From 2021 to 2023, Fernández participated in Philadelphia Museum of Art’s Teresita Fernández: Fire (United States of the Americas), unveiling her site-specific Fire (United States of the Americas), which inaugurated a new wing at the museum.[32] An abstract map made up of charcoal, this installation featured all US states and territories, examining legacies of colonialism, indigenous genocide, and slavery.[32]
Also in 2021, Fernández produced a site-specific, permanent sculpture Paradise Parados as part of the Brooklyn Academy of Music (BAM)/ Robert W. Wilson Public Art Initiative.[33] The permanent sculpture was installed in the Robert W. Wilson Sculpture Terrace at BAM Strong, connected to its historic Harvey Theater. Paradise Parados, consisting of 3,000 feet of perforated stainless steel, received the New York City Public Design Commission award for Excellence in Design.[34] The installation echoes the surrounding urban life, presenting a dynamic rethinking of public space.
Fernández has also participated in multiple group shows including Contemporary Optics at the San Francisco Museum of Modern Art (SFMoMA) in 2021 and Forecast Form: Art in the Caribbean Diaspora, 1990s -Today at the Museum of Contemporary Art Chicago (MCA) in 2022.
In the Summer of 2024, SITE Santa Fe in Santa Fe, New Mexico will present the exhibition Teresita Fernández / Robert Smithson, which will place Fernández’s oeuvre in dialogue with acclaimed Minimalist Robert Smithson’s.

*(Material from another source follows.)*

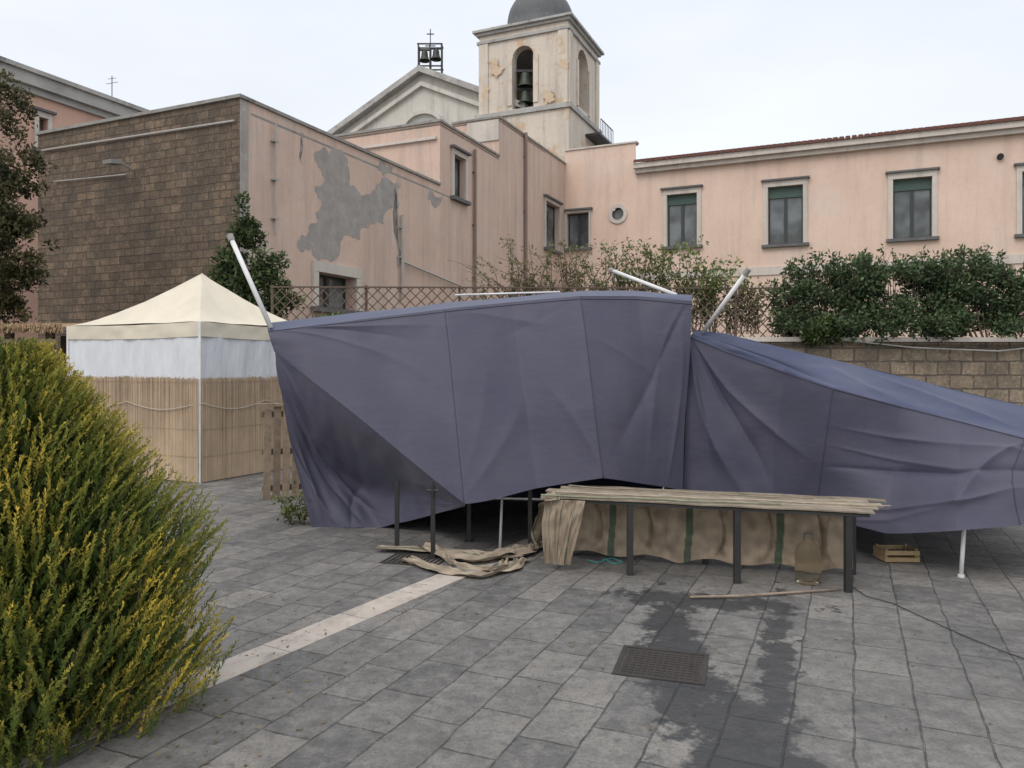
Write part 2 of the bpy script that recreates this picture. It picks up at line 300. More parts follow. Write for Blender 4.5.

Together, the works will explore the interstices between place, site, sight, and time through material intelligence, geological agency, and cartographic fiction. The exhibition will include over 30 works by Fernández and will mark the first time that Smithson’s work has been displayed in conversation with a contemporary living artist.[35]
Fernández is well known for advocating for Latinx artists and in 2016 she partnered with the Ford Foundation to organize the U.S. Latinx Arts Futures Symposium, a landmark gathering of Latinx artists with museum directors, curators, scholars, educators, demographers, and funders from across the country to confront the omission of Latina, Latino, and Latinx artists from U.S. arts institutions.[36] Partnering with the Ford Foundation in 2016, Fernández helped found and create the U.S. Latinx Arts Futures Symposium.[37] The symposium was organized to create a dialogue on how to more broadly represent Latino art across the full spectrum of creative disciplines.[38] In her opening address for the U.S. Latinx Arts Futures Symposium, Fernández indicated that the event was meant to create an intersection between "the powerful and the voiceless."[39]
Her work has created space in the art world for Latina artists and her advocacy has cleared a path for emerging Latinx artists. One direct result of the U.S. Latinx Arts Futures Symposium was the Whitney Museum of American Art hire of the museum's first curator specializing in Latinx art.[40]